CEO Takele Uma announced this initiative during the launch of EDR’s first privately financed railway project, a three-kilometer line in Gelan. He emphasized the company’s renewed focus on three core areas: railway operations, global logistics, and a newly created engineering business division.

In addition to its primary railway operations, EDR has expanded into logistics with the establishment of EDR Global Logistics, a division dedicated to multimodal cargo transport.

“This is a natural evolution for us,” Takele stated. “We are upgrading to a holding company to better manage our expanding portfolio. Our engineering division will focus on highways, railways, and ports—including dry ports—all critical components of the logistics chain.”

EDR’s confidence in its engineering capabilities is backed by a proven track record.

 Company officials noted that their engineers have successfully completed complex infrastructure rehabilitations in just days—projects that others estimated would take months.

“Our engineers have the capacity to undertake full-scale railway construction, having played a key role in the original project from Djibouti to Addis Ababa,” an official from the engineering division remarked.

A major driver of this expansion is EDR’s success in securing a significant World Bank-funded project in Dewale, a border town in the Somali region.

This project involves the construction of a joint Ethiopia-Djibouti port and customs facility, referred to as a “common customs” post.

In Dewale, EDR is developing a free logistics port, a pioneering facility in Ethiopia that merges free trade zone principles with dedicated logistics infrastructure. The Somali region has already allocated 200 hectares of land for this initiative.

EDR’s continental strategy focuses on two key areas: training and engineering. The company is establishing a “Training Excellence Center,” which has already begun training 50 personnel from Ethiopia and Djibouti in areas such as train operation, infrastructure development, and safety.

“We have recruited both local and foreign experts who are leaders in the sector to provide this training, and we are already in discussions with other African countries to offer our services,” the CEO told Capital.
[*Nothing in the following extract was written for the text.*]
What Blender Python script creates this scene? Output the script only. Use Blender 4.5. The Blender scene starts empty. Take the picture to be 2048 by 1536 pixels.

On the engineering front, EDR is actively bidding on projects across several African nations, with details to be announced later.

The drive for private sector involvement is also gaining traction. EDR is conducting feasibility studies for several businesses along its corridor, including the Dire Dawa Free Trade Zone and the National Cement Factory in Dire Dawa, to connect them to the mainline.

In a landmark agreement, AMG Holdings became the first private company to engage EDR for railway infrastructure development. The project, which commenced on Thursday, October 10, aims to construct two rail lines connecting the AMG Industrial Park to the main Ethio-Djibouti Railway network and the Endode Railway Station within six months.

AMG Holdings noted that this connection will significantly lower its cargo transport costs and align with its environmental sustainability goals.

With a clear strategic vision, proven expertise, and the support of a major World Bank project, the Ethio-Djibouti Railway is set to become a pan-African leader in integrated transport and logistics solutions.